It will not have escaped many of you that in an interview with the always-amazing-to-himself Chris Matthews of MSNBC this week, Hillary Clinton was asked the difference "between a Democrat and a socialist." Mr. Matthews was indeed amazing, in this case, in that he actually expected Mrs. Clinton to answer the question, and even pressed her after her rambling non-answer to try harder -- reminding her that DNC chair Debbie Wasserman Schultz had looked bad failing to answer that same question, a few weeks ago.
OK, he didn't actually tell Hillary that Mrs. Schultz had "looked bad", but the implication was certainly there. Shoot, at least I thought he was trying to be a journalist, even though it was one question in a softball interview that turned out to be an embarrassment to actual softballs.
I won't bother with her answer, partly because she didn't bother with her answer, and mostly because, well, who really cares? She went off onto Mars with long sentences that weren't close to the topic of what Matthews actually had asked. No doubt, Hillary Clinton did not want to have to explain that difference.
If you've actually been on Mars the past few months, you will know why the question was even relevant. It's because Hillary's leading opponent for the nomination, the senator Bernie Sanders (I-VT), has declared himself to be a socialist, and unabashedly so. When Mrs. Schultz of the DNC was asked to define the difference between a Democrat and a socialist, she, too, took a trip to Mars to avoid the question.
So the question is out there as a legitimate one, and it made perfect sense to have asked Hillary that question ... except that MSNBC is trying to get her elected. Perhaps they forgot to run that question by her in advance. We'll know that's true if she never sets foot in a room with Chris Matthews again. Her answer, or non-answer, was really pathetic and embarrassing.
But the thing is, she could have answered it, and done a better job than she did without embarrassing anyone, even softballs, and certainly without doing anything to her candidacy. She could have said something like this:
"Chris, I'm glad you asked me that. Let me give you a direct answer. Being a Democrat and being a socialist are really talking about two different things, just as being a Republican and being a conservative are not the same thing either. When you say "Democrat", that means a member of the Democratic Party, or someone who regularly supports or votes for Democrats. What it means to be a Democrat is that you support most or all of the parts of our party's platform for that time, and its belief system, as a political matter. Being a Democrat is pretty much the opposite of being a Republican, someone who regularly votes for Republicans and supports most or all of that party's platform.

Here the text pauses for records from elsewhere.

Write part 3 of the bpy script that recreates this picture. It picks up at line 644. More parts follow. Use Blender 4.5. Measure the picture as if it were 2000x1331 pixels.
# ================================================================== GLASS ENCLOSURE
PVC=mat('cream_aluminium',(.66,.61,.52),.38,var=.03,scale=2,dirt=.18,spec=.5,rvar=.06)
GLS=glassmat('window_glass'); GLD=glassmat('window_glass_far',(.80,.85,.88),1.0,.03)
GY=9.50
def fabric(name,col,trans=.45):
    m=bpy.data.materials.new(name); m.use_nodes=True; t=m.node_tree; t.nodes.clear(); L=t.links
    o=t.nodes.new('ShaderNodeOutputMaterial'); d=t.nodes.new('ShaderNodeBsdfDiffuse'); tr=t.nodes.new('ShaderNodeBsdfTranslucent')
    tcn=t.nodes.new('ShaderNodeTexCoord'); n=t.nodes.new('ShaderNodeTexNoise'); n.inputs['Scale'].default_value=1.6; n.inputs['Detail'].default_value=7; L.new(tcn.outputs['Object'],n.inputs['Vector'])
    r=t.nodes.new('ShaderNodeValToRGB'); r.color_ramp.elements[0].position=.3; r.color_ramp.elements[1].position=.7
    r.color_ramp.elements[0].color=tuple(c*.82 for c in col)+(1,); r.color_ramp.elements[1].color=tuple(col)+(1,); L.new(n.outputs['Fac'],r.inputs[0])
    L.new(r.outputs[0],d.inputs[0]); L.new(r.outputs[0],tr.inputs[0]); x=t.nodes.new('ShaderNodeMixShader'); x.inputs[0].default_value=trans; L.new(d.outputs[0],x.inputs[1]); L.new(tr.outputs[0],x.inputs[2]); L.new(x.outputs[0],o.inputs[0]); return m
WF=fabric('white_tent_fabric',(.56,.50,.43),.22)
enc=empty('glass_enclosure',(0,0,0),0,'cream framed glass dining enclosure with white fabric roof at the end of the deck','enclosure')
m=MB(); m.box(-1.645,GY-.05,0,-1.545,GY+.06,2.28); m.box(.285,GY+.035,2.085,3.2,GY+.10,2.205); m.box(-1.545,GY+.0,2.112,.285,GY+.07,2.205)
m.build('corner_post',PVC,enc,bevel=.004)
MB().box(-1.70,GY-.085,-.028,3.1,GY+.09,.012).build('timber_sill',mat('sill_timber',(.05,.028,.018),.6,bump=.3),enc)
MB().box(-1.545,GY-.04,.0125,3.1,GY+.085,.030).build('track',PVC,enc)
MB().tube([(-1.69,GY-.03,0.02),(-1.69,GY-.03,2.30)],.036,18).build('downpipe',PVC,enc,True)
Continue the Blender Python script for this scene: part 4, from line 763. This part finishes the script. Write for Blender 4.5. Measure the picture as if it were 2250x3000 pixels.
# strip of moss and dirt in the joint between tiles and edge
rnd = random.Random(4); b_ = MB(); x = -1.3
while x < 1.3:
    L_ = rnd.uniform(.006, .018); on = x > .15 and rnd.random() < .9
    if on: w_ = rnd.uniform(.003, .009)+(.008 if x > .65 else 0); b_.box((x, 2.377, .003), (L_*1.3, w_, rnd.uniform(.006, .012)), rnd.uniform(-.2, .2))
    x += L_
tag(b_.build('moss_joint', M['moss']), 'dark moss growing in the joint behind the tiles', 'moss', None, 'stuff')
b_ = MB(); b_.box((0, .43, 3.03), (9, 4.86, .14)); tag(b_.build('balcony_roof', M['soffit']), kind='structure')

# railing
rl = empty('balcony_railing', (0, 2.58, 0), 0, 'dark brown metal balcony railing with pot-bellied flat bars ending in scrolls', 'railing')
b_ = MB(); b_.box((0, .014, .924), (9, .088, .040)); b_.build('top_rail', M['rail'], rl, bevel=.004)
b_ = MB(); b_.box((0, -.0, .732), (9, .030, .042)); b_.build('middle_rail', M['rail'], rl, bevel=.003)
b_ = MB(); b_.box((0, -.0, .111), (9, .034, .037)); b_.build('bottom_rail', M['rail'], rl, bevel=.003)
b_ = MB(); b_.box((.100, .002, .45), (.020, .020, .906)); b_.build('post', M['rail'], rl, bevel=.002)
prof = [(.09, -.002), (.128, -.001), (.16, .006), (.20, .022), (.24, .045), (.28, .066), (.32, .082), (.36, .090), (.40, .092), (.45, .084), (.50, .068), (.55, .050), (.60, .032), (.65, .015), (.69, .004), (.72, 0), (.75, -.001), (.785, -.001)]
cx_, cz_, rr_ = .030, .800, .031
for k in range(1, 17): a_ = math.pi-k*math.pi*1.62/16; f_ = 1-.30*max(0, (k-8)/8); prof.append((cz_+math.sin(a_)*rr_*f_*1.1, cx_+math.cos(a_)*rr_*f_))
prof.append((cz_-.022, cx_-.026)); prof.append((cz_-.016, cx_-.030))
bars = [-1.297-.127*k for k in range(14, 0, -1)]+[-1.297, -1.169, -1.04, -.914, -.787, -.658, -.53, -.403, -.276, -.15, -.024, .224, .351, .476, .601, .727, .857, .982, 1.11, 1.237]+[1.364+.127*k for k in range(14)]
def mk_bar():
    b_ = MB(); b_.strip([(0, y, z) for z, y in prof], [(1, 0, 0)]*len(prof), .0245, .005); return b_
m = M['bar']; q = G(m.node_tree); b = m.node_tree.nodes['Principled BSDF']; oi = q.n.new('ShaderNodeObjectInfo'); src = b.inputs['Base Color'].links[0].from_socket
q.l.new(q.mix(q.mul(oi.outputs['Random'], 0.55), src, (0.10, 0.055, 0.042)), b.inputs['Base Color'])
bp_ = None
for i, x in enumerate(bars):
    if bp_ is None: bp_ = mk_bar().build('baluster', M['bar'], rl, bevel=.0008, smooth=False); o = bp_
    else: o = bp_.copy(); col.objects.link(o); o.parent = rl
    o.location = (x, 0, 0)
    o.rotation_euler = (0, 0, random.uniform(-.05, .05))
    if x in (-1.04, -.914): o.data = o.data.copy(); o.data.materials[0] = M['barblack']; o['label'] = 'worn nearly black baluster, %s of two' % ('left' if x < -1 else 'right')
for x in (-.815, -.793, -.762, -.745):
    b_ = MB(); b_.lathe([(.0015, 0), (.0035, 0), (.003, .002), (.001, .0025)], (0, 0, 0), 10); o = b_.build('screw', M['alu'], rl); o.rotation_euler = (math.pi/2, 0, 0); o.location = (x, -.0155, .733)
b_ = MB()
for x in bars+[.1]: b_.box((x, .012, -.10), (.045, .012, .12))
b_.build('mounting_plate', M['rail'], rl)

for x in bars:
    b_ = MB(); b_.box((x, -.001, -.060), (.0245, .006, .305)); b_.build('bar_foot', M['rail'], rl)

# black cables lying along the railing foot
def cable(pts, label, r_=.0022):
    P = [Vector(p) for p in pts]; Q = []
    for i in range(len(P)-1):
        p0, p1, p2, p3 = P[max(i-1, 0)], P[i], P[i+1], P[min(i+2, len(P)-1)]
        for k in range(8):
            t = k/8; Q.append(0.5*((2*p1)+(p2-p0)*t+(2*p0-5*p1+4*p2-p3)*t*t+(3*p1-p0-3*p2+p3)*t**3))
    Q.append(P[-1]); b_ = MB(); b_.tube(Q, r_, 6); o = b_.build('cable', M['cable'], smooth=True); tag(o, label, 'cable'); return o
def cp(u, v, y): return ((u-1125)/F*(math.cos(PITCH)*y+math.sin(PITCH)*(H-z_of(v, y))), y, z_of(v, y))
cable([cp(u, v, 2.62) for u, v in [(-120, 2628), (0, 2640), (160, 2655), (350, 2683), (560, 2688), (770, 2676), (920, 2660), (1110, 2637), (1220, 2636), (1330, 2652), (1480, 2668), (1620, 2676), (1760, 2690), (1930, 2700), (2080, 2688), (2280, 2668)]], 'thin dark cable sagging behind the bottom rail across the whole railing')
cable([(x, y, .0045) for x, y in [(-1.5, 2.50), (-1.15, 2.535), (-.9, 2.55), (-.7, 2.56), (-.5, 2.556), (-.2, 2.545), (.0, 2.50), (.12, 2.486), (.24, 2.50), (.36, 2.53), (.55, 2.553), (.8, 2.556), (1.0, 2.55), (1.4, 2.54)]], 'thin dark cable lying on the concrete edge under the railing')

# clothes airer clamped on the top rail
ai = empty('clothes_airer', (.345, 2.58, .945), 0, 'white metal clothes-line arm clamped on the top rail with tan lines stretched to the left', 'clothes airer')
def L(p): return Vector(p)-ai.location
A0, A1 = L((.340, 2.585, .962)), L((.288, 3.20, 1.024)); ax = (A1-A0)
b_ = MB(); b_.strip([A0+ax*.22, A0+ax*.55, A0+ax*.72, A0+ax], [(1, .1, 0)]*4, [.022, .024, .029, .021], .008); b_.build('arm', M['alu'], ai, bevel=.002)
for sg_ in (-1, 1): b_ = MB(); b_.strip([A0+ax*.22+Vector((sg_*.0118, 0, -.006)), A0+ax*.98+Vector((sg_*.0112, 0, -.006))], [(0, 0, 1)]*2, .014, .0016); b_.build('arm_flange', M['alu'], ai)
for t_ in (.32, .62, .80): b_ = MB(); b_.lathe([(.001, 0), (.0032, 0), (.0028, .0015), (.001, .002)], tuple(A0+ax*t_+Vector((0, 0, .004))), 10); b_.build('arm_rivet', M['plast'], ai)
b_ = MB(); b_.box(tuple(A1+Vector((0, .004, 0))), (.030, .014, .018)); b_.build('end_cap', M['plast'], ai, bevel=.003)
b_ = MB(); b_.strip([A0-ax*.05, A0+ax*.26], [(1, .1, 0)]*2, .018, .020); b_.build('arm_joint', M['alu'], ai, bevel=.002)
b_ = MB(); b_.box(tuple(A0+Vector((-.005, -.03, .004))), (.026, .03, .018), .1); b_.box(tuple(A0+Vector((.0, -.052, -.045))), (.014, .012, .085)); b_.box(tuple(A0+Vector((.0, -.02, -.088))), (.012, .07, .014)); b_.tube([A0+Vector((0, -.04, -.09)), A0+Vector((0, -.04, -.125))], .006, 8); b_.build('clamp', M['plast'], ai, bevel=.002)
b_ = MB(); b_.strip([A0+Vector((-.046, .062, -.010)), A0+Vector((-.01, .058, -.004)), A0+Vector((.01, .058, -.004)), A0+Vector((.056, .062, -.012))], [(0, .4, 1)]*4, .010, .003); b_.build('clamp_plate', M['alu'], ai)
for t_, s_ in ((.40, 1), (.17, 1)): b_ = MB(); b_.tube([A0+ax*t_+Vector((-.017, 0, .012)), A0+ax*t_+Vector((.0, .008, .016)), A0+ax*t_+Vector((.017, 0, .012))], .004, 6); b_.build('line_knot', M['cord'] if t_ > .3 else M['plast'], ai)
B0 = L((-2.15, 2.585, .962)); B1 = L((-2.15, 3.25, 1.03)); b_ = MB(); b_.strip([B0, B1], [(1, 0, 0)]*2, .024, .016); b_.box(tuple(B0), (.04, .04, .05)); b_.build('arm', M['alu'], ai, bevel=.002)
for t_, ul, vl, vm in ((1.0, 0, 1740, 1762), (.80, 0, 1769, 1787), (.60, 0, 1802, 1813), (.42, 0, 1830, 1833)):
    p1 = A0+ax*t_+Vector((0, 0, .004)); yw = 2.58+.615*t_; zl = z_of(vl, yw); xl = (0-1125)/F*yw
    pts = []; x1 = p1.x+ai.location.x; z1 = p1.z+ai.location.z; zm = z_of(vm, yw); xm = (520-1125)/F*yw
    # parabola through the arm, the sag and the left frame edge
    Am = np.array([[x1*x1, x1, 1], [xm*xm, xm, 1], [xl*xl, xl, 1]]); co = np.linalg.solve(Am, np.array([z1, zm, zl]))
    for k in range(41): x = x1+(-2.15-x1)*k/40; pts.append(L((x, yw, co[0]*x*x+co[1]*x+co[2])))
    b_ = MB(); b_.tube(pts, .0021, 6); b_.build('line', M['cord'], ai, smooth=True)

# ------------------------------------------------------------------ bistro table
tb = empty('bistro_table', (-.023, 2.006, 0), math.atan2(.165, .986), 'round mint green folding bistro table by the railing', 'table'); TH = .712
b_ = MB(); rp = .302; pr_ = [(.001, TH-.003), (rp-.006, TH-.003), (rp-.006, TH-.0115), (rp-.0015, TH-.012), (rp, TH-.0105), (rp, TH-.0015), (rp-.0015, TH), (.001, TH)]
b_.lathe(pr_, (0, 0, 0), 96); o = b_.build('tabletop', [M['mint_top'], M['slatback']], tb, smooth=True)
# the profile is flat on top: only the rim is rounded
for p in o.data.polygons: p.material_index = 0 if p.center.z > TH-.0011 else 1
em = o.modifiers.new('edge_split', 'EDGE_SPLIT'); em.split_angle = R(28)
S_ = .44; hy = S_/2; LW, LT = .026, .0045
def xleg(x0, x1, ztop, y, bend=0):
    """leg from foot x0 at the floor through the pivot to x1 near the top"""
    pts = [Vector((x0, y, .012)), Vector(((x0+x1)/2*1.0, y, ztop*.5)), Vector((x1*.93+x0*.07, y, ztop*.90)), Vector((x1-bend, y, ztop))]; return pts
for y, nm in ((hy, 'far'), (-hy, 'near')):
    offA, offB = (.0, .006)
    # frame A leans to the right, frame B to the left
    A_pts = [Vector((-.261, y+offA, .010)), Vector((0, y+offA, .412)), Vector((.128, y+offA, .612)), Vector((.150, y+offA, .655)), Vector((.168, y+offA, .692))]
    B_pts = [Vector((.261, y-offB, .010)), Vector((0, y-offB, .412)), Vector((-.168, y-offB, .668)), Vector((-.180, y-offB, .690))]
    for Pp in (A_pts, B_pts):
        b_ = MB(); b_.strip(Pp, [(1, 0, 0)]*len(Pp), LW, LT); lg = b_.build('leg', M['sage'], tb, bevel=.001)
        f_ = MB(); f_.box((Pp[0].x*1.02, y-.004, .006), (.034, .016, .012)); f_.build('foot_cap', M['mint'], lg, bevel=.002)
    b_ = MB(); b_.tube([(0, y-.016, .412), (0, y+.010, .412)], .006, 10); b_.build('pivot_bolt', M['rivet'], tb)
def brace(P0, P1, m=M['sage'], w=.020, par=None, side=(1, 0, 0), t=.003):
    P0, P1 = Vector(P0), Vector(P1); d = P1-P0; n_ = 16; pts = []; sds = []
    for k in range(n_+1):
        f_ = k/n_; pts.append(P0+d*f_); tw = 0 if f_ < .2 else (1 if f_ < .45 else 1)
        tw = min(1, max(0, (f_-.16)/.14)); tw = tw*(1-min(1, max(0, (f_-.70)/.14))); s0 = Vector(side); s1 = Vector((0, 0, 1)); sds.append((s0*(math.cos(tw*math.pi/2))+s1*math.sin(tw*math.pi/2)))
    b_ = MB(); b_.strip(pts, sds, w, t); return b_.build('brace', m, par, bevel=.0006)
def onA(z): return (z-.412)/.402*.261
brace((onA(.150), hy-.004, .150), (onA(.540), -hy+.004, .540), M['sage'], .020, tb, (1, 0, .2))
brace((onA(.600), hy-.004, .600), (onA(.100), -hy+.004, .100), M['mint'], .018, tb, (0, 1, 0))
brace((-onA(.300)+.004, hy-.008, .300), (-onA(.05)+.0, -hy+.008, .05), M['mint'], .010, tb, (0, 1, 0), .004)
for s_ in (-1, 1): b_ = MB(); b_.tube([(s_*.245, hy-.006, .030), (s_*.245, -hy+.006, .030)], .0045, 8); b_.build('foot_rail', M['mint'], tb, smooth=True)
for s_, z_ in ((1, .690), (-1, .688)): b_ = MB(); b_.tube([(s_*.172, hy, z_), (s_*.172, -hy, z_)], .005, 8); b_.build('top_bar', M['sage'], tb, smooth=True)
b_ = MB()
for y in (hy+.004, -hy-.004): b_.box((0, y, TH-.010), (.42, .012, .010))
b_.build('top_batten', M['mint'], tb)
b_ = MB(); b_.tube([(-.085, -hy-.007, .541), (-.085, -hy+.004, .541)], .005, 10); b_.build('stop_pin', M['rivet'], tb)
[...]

"Being a socialist, on the other hand, is only one factor in someone's belief system, mostly an economic one. Socialism measures the amount of government control someone believes is appropriate, especially over the economy. When someone feels that the government should manage a great deal of individual citizens' lives, and take a high tax rate to pay for it, and that redistributing most income is an appropriate role of government, then at some point further out on the scale than I am, they would be called a socialist. Most Democrats probably are not that far on the scale.
"But being a socialist doesn't say anything at all about how you feel about things like national defense, for example. Being a Democrat does mean, for example, having a certain stand on the role of the USA in the world that Democrats believe in. So being a Democrat does not mean being a socialist, but socialists are likely almost all Democrats, or at least likely to vote that way."
Of course, Hillary didn't say any of that, even though it would have been a perfectly reasonable answer that would have been pretty much unimpeachable, even if it were a bit simplistic -- but it was an interview, not a lecture. "Simplistic" would have been perfectly fine.
Now, why she didn't even try to answer that question is very odd. A perfectly reasonable answer (e.g., the one I just wrote above) was there for the taking. Moreover, since Debbie Wasserman Schultz had flubbed the question so horribly a few weeks ago, you would think that Hillary would have at least considered what a reasonable answer was, long before the interview. Shoot, I'm not running for president, and I did try to think of how I would answer the question the first time it came up.
So again -- with a bland, non-political answer right there for the taking, why did she so scrupulously avoid the question?
Let us go ahead and invoke Occam's Razor -- the simplest explanation for a conundrum is likely the correct one. Bernie Sanders has at least twice gone out of his way not to take an easy, available shot at Hillary, taking a vulnerability of hers off the table, even though she is the one standing in his way to getting the nomination, if she is not in prison by then.
Bernie Sanders does not actually want to become president; he just wants the actual nominee to be pushed far enough to the socialist side of the Democrats so he gets his way. If he wanted to be the nominee, he could have torn Hillary' record into tiny little snowflakes and tossed it all over the TV screen in the debates. She is that vulnerable.
Hillary Clinton, knowing that the socialist/Democrat question would look bad, if poorly answered, on Sanders -- socialism is a failed economic approach, after all -- simply avoided it entirely. Unfortunately, by doing so as artlessly as she did, we're going to be talking about it for weeks.
She could have simply answered it. But liars default to the worst replies, by their nature.